__What the task asks__
Retype every entry in its entirety, without alteration.

__Data shown__
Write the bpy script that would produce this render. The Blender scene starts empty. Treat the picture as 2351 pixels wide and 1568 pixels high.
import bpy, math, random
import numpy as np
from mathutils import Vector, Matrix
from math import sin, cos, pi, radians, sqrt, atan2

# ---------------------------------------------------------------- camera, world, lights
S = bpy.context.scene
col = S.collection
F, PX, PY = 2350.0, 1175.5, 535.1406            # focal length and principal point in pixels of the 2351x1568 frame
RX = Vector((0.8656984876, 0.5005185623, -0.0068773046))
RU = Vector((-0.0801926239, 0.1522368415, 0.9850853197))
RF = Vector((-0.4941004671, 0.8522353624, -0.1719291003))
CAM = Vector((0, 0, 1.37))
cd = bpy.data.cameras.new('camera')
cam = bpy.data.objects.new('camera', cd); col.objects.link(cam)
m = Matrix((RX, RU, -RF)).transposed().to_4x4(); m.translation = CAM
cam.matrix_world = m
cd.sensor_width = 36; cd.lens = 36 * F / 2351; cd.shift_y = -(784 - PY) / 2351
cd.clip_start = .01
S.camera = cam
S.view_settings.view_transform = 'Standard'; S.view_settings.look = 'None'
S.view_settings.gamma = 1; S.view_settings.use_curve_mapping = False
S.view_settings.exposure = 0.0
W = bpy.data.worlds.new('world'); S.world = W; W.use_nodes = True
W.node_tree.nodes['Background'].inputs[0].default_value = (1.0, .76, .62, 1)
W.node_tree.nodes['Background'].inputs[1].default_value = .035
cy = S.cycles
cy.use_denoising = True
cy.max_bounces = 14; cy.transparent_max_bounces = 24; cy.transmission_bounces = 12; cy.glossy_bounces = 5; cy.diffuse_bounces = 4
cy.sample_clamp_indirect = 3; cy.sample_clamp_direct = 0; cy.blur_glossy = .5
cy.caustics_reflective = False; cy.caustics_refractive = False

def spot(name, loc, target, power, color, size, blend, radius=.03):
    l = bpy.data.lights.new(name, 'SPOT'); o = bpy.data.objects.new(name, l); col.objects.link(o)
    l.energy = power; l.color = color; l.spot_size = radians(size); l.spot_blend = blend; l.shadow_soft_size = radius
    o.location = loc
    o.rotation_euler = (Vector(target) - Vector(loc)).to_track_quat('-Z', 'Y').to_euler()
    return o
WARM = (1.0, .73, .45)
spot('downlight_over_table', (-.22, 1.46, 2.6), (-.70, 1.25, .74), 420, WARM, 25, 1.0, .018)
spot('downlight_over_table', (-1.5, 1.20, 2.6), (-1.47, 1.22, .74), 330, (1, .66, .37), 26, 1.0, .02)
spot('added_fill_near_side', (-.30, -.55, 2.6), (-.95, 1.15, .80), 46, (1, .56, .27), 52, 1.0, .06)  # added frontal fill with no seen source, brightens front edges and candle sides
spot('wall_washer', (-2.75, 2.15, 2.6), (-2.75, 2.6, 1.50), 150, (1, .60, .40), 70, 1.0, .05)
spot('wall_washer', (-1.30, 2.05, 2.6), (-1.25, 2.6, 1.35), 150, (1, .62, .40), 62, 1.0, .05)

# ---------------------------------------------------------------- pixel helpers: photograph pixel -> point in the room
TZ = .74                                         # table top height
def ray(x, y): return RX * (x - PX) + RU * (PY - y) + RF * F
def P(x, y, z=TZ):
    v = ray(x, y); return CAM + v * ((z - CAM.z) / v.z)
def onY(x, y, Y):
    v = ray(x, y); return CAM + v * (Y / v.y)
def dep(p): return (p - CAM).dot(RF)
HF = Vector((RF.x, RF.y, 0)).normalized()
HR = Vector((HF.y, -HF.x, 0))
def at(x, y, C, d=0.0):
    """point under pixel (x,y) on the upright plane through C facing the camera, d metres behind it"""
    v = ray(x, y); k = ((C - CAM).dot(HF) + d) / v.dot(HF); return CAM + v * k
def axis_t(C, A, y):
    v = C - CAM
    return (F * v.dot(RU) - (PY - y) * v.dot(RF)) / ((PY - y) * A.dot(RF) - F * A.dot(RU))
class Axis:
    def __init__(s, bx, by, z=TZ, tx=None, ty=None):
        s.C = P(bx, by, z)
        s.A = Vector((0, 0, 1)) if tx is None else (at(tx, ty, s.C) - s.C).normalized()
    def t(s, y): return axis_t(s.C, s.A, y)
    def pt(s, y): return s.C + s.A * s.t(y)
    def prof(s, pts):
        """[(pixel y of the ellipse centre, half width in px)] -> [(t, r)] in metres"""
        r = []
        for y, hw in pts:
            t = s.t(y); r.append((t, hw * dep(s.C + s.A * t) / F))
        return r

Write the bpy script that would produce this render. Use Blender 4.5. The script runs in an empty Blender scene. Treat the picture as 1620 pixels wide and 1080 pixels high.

__Result__
Write the bpy script that would produce this render. The Blender scene starts empty. Treat the picture as 2351 pixels wide and 1568 pixels high.
import bpy, math, random
import numpy as np
from mathutils import Vector, Matrix
from math import sin, cos, pi, radians, sqrt, atan2

# ---------------------------------------------------------------- camera, world, lights
S = bpy.context.scene
col = S.collection
F, PX, PY = 2350.0, 1175.5, 535.1406            # focal length and principal point in pixels of the 2351x1568 frame
RX = Vector((0.8656984876, 0.5005185623, -0.0068773046))
RU = Vector((-0.0801926239, 0.1522368415, 0.9850853197))
RF = Vector((-0.4941004671, 0.8522353624, -0.1719291003))
CAM = Vector((0, 0, 1.37))
cd = bpy.data.cameras.new('camera')
cam = bpy.data.objects.new('camera', cd); col.objects.link(cam)
m = Matrix((RX, RU, -RF)).transposed().to_4x4(); m.translation = CAM
cam.matrix_world = m
cd.sensor_width = 36; cd.lens = 36 * F / 2351; cd.shift_y = -(784 - PY) / 2351
cd.clip_start = .01
S.camera = cam
S.view_settings.view_transform = 'Standard'; S.view_settings.look = 'None'
S.view_settings.gamma = 1; S.view_settings.use_curve_mapping = False
S.view_settings.exposure = 0.0
W = bpy.data.worlds.new('world'); S.world = W; W.use_nodes = True
W.node_tree.nodes['Background'].inputs[0].default_value = (1.0, .76, .62, 1)
W.node_tree.nodes['Background'].inputs[1].default_value = .035
cy = S.cycles
cy.use_denoising = True
cy.max_bounces = 14; cy.transparent_max_bounces = 24; cy.transmission_bounces = 12; cy.glossy_bounces = 5; cy.diffuse_bounces = 4
cy.sample_clamp_indirect = 3; cy.sample_clamp_direct = 0; cy.blur_glossy = .5
cy.caustics_reflective = False; cy.caustics_refractive = False

def spot(name, loc, target, power, color, size, blend, radius=.03):
    l = bpy.data.lights.new(name, 'SPOT'); o = bpy.data.objects.new(name, l); col.objects.link(o)
    l.energy = power; l.color = color; l.spot_size = radians(size); l.spot_blend = blend; l.shadow_soft_size = radius
    o.location = loc
    o.rotation_euler = (Vector(target) - Vector(loc)).to_track_quat('-Z', 'Y').to_euler()
    return o
WARM = (1.0, .73, .45)
spot('downlight_over_table', (-.22, 1.46, 2.6), (-.70, 1.25, .74), 420, WARM, 25, 1.0, .018)
spot('downlight_over_table', (-1.5, 1.20, 2.6), (-1.47, 1.22, .74), 330, (1, .66, .37), 26, 1.0, .02)
spot('added_fill_near_side', (-.30, -.55, 2.6), (-.95, 1.15, .80), 46, (1, .56, .27), 52, 1.0, .06)  # added frontal fill with no seen source, brightens front edges and candle sides
spot('wall_washer', (-2.75, 2.15, 2.6), (-2.75, 2.6, 1.50), 150, (1, .60, .40), 70, 1.0, .05)
spot('wall_washer', (-1.30, 2.05, 2.6), (-1.25, 2.6, 1.35), 150, (1, .62, .40), 62, 1.0, .05)

# ---------------------------------------------------------------- pixel helpers: photograph pixel -> point in the room
TZ = .74                                         # table top height
def ray(x, y): return RX * (x - PX) + RU * (PY - y) + RF * F
def P(x, y, z=TZ):
    v = ray(x, y); return CAM + v * ((z - CAM.z) / v.z)
def onY(x, y, Y):
    v = ray(x, y); return CAM + v * (Y / v.y)
def dep(p): return (p - CAM).dot(RF)
HF = Vector((RF.x, RF.y, 0)).normalized()
HR = Vector((HF.y, -HF.x, 0))
def at(x, y, C, d=0.0):
    """point under pixel (x,y) on the upright plane through C facing the camera, d metres behind it"""
    v = ray(x, y); k = ((C - CAM).dot(HF) + d) / v.dot(HF); return CAM + v * k
def axis_t(C, A, y):
    v = C - CAM
    return (F * v.dot(RU) - (PY - y) * v.dot(RF)) / ((PY - y) * A.dot(RF) - F * A.dot(RU))
class Axis:
    def __init__(s, bx, by, z=TZ, tx=None, ty=None):
        s.C = P(bx, by, z)
        s.A = Vector((0, 0, 1)) if tx is None else (at(tx, ty, s.C) - s.C).normalized()
    def t(s, y): return axis_t(s.C, s.A, y)
    def pt(s, y): return s.C + s.A * s.t(y)
    def prof(s, pts):
        """[(pixel y of the ellipse centre, half width in px)] -> [(t, r)] in metres"""
        r = []
        for y, hw in pts:
            t = s.t(y); r.append((t, hw * dep(s.C + s.A * t) / F))
        return r

Write the bpy script that would produce this render. Use Blender 4.5. The script runs in an empty Blender scene. Treat the picture as 1620 pixels wide and 1080 pixels high.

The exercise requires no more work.